Voters critical of dull hustings in Croydon North

Praise House pentecostal church in Croydon

Praise House pentecostal church in Croydon. Pic: Bill Boaden (CC BY-SA 2.0)

All seven parliamentary candidates for the Croydon North constituency gathered at Praise House for an election hustings on Wednesday night. But like the overall general election campaign this year, the event was characterised by a lack of spirit and anodyne responses from the candidates.

Before the closing remarks, a heckler shouted: “The candidates are only repeating what David Cameron, Ed Miliband and Nick Clegg say. We see that every day on TV. We want to hear what they want to do for Croydon North!” He could not have said it better. The hustings was a microcosm of the apolitical and uninspired battle for seats at Westminster.

While Ben Stevenson of the Communist Party and pithy former boxer Winston McKenzie of UKIP at least stood out by virtue of their qualities as entertainers, the rest of the panel appeared pallid. The former dropped the punchline of the night with a dig at Conservative candidate Vidhi Mohan: “The Conservatives have been going after tax evaders? I thought they had been funded by them.”

The Tory candidate had a hard time with the crowd. Labour hammered the Conservatives in the last two general elections in Croydon North, the predominantly working class and culturally-diverse population of which does not approve of government cuts. The audience accused Mohan’s party of not doing enough for the vulnerable by avoiding issues such as housing prices and poverty.

“There are currently 41,000 houses being built in London that will be sold for over £1 million. We need to build up to 500,000 social homes to release the pressure on housing,” said Shasha Khan of the Green Party.

Labour candidate and incumbent MP Steve Reed explained that Tory plans to privatise social housing must be stopped in order to bring rents down.

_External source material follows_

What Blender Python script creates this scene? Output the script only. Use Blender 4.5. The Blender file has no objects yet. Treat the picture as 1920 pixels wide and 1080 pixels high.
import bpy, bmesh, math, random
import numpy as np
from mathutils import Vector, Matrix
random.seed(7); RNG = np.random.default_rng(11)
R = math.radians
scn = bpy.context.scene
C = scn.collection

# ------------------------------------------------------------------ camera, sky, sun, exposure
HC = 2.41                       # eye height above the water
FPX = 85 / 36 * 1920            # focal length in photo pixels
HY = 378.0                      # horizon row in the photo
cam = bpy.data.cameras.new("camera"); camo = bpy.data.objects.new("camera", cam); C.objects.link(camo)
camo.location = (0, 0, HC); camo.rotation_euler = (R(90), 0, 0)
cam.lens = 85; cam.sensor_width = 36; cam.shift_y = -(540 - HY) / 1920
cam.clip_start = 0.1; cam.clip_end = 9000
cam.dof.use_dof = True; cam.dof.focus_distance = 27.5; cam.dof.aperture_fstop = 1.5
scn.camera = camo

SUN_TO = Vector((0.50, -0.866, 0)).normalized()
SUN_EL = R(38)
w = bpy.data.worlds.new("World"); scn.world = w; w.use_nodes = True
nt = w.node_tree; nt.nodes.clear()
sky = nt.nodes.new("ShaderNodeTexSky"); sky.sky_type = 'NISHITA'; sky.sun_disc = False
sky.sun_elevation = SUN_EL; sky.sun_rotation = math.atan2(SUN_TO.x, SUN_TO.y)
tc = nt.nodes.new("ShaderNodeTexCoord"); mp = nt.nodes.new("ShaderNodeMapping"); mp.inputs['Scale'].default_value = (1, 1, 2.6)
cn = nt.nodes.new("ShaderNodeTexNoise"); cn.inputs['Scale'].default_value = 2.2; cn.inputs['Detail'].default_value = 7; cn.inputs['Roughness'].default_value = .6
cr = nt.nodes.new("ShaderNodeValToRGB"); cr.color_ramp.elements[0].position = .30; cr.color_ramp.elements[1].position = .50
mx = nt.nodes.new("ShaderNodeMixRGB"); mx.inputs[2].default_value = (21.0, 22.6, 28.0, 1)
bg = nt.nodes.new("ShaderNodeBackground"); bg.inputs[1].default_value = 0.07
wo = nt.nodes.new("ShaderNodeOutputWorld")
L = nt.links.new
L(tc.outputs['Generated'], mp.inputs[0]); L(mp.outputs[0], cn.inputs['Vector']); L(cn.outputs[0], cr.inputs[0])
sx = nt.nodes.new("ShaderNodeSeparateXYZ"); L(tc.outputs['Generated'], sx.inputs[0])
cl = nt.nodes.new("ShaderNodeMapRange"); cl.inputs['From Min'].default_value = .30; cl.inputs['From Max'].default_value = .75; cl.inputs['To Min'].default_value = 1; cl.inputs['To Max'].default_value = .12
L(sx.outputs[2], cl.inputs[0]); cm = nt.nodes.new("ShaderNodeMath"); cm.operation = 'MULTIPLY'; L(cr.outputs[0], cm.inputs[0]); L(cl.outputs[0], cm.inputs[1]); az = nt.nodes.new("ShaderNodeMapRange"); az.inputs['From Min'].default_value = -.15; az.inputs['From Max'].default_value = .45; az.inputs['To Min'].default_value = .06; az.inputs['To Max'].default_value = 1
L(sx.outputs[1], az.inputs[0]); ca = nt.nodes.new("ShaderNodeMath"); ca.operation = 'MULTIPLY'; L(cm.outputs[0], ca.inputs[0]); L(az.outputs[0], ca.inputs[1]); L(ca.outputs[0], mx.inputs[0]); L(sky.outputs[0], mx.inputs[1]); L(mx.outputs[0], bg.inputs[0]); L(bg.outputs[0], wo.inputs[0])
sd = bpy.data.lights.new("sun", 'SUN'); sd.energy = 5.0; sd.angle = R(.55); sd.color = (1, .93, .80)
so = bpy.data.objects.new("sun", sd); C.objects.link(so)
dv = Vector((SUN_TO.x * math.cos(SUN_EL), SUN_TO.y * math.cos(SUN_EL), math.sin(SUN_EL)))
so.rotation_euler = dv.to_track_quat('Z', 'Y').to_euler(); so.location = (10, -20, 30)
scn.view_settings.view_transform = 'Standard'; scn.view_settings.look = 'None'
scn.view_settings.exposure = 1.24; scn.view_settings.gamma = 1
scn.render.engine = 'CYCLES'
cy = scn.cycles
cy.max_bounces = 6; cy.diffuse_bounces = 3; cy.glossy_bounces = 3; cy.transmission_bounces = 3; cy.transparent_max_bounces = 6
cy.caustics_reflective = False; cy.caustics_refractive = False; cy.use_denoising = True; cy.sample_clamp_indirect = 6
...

The issue of treatment for people suffering from autism was also discussed. Liberal Democrat candidate Joanna Corbin, who used to work in the charitable sector, promised to put more money into autism treatment and education, and said that projects like Remploy should get more funding.

There was at least one clear statement towards the end of the hustings. Responding to the question of whether indefinite detention without charge will be ended, Steve Reed, who is likely to be re-elected, clarified: “Yes, Labour will do that.”

Meanwhile, there was a little verbal sparring between McKenzie and Glen Hart, standing for TUSC. After Hart said he could not believe “a UKIP candidate [is] talking about asylum. I do not know what is wrong with me, maybe it is my sense of humour”, McKenzie found himself on the ropes, telling Hart to “stop pickin’ on me, man!”

The Q&A session ended with a resident asking about the planned incinerator to be built in Croydon. Shasha Khan, who was the only candidate to address the issue, said that his campaign against the building of the incinerator may have been rebuffed in court but will continue on the streets. Of course, he might need an MP’s salary for that.